> [Written problem]
Read the listing and extract each line that includes the word "from".

> [Raw data]
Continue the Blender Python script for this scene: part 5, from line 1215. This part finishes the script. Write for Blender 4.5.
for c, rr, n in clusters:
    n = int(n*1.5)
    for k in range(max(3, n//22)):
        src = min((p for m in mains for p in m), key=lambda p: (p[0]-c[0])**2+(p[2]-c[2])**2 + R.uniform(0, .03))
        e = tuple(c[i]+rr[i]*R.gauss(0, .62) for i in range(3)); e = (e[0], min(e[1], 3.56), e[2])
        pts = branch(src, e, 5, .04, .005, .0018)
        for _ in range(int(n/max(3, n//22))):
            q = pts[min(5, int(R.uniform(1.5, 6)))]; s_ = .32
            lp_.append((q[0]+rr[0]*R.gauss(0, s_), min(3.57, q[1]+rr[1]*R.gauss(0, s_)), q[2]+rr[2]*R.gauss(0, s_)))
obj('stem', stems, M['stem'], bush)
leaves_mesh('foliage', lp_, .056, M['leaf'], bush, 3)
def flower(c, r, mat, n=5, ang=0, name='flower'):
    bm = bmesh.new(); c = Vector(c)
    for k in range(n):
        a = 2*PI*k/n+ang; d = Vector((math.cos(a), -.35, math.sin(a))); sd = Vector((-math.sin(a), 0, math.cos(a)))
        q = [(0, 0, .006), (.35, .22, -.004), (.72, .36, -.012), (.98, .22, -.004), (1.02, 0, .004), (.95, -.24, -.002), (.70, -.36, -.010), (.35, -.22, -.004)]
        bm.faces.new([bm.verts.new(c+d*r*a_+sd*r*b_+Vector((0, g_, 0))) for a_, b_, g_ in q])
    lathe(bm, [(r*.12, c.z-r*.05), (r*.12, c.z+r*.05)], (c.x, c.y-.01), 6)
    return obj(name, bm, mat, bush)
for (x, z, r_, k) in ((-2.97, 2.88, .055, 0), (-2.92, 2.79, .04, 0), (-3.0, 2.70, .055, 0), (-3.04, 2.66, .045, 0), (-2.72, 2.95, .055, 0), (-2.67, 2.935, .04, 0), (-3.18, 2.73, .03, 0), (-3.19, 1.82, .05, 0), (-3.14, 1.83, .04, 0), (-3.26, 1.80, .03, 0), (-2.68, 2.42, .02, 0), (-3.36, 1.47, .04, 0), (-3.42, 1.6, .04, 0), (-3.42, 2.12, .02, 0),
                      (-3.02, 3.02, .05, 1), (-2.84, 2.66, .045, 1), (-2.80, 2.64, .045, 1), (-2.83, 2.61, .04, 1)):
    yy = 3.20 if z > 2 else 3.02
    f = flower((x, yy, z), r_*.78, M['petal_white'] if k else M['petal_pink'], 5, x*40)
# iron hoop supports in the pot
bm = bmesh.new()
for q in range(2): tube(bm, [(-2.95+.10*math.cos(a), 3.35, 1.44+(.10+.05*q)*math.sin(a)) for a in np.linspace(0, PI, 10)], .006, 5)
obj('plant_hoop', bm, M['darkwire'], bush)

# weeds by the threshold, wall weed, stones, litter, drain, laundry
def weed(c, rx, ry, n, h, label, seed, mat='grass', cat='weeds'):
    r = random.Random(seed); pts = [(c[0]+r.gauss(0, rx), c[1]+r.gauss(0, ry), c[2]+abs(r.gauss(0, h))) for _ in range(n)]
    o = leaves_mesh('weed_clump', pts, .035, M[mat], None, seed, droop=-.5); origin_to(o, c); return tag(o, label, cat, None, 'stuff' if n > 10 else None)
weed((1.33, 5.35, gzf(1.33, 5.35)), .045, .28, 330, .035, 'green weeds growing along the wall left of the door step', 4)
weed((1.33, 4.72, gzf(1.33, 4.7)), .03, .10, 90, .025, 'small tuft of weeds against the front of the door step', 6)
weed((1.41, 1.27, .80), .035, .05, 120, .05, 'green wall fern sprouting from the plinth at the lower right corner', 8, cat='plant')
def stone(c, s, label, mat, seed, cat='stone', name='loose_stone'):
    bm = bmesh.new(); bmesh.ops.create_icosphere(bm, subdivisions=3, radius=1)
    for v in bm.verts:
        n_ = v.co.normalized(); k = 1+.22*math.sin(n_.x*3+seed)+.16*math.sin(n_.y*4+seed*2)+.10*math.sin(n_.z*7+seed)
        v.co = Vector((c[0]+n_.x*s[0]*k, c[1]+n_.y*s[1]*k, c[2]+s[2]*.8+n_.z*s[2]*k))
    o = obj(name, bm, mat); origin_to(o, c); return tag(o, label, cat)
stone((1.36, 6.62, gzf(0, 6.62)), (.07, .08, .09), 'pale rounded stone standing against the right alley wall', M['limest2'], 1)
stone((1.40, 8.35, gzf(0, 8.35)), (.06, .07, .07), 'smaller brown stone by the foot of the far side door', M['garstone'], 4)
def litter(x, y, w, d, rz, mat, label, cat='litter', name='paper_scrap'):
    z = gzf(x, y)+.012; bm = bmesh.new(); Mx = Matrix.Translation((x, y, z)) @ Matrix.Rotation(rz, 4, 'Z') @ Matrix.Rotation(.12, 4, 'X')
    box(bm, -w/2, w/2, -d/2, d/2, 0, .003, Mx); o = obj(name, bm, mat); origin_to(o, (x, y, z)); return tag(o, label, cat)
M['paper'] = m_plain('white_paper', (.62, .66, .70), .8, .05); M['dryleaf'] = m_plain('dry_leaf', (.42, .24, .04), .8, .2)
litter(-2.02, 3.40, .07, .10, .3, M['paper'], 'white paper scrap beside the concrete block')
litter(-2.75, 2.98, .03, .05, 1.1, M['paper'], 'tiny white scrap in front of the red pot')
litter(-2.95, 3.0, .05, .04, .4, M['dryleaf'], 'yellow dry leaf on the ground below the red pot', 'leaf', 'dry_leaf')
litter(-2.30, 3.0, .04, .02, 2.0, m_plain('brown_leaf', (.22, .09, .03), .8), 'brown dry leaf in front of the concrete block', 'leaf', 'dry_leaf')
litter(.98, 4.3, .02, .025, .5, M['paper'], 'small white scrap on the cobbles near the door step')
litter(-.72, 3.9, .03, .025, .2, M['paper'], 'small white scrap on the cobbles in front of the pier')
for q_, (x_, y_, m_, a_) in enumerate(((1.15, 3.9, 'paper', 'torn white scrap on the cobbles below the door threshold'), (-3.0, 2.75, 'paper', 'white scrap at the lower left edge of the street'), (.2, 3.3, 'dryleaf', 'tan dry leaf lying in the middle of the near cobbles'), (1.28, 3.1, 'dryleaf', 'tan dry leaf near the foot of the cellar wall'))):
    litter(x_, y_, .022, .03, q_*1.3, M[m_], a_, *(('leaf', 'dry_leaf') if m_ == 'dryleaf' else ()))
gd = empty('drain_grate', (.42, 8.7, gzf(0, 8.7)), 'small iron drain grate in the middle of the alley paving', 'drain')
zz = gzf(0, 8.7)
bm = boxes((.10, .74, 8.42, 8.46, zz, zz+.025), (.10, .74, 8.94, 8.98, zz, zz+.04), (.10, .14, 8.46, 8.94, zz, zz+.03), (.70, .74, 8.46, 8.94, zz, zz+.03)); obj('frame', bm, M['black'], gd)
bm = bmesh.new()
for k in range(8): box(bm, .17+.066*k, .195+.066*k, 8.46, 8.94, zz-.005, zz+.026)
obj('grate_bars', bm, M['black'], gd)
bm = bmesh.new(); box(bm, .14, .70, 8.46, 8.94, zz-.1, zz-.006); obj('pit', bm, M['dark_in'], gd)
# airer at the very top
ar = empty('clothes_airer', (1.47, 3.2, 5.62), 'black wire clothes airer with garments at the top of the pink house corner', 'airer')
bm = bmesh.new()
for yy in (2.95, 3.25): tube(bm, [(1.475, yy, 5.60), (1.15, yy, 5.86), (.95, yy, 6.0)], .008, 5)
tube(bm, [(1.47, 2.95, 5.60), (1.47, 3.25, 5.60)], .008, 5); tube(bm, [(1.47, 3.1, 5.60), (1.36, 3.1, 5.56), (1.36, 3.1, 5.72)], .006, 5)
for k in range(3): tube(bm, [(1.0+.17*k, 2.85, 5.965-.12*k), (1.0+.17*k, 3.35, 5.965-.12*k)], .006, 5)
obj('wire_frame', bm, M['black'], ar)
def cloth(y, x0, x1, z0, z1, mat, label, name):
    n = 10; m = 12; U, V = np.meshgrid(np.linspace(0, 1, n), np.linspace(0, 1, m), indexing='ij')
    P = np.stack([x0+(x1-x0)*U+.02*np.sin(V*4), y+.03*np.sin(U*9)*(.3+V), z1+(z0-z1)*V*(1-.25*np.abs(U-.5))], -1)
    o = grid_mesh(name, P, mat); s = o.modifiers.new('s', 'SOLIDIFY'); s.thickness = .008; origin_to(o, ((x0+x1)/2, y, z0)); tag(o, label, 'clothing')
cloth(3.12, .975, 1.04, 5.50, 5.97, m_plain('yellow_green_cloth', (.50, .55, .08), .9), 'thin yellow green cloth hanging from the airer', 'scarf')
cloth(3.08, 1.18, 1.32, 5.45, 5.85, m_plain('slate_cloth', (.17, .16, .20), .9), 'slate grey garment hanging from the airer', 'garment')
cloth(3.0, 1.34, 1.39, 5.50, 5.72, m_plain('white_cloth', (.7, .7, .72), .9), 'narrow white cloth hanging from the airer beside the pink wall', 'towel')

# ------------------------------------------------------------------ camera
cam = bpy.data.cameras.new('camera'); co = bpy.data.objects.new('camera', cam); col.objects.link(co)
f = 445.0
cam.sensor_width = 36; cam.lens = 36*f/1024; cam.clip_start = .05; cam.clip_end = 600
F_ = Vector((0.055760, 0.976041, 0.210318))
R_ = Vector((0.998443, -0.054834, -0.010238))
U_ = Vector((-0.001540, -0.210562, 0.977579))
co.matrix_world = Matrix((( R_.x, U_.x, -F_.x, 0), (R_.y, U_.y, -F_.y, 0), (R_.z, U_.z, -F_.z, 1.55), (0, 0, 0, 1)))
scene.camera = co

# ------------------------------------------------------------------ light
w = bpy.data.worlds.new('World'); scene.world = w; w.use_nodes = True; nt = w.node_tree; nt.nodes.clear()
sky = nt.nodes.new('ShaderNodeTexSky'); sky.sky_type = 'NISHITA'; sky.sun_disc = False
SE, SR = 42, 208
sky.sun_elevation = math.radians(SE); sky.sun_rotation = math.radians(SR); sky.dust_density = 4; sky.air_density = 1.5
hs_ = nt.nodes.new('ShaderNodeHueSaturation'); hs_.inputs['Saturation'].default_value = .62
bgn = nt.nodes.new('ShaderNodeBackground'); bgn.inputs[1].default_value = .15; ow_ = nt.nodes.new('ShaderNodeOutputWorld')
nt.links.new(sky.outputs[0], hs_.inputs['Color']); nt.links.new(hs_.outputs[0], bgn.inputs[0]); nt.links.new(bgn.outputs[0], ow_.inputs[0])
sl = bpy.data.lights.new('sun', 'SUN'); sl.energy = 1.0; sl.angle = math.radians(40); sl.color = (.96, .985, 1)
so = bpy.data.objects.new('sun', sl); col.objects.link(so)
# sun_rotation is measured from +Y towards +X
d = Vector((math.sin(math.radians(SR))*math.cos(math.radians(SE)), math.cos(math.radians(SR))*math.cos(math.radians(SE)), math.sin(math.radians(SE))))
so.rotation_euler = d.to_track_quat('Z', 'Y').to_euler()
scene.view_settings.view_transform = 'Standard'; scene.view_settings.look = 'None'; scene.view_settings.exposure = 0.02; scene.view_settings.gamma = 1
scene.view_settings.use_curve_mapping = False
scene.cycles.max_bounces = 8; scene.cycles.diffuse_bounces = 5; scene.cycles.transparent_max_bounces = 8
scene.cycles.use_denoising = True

> [Final answer]
Continue the Blender Python script for this scene: part 5, from line 1215. This part finishes the script. Write for Blender 4.5.
weed((1.41, 1.27, .80), .035, .05, 120, .05, 'green wall fern sprouting from the plinth at the lower right corner', 8, cat='plant')
cloth(3.12, .975, 1.04, 5.50, 5.97, m_plain('yellow_green_cloth', (.50, .55, .08), .9), 'thin yellow green cloth hanging from the airer', 'scarf')
cloth(3.08, 1.18, 1.32, 5.45, 5.85, m_plain('slate_cloth', (.17, .16, .20), .9), 'slate grey garment hanging from the airer', 'garment')
cloth(3.0, 1.34, 1.39, 5.50, 5.72, m_plain('white_cloth', (.7, .7, .72), .9), 'narrow white cloth hanging from the airer beside the pink wall', 'towel')
# sun_rotation is measured from +Y towards +X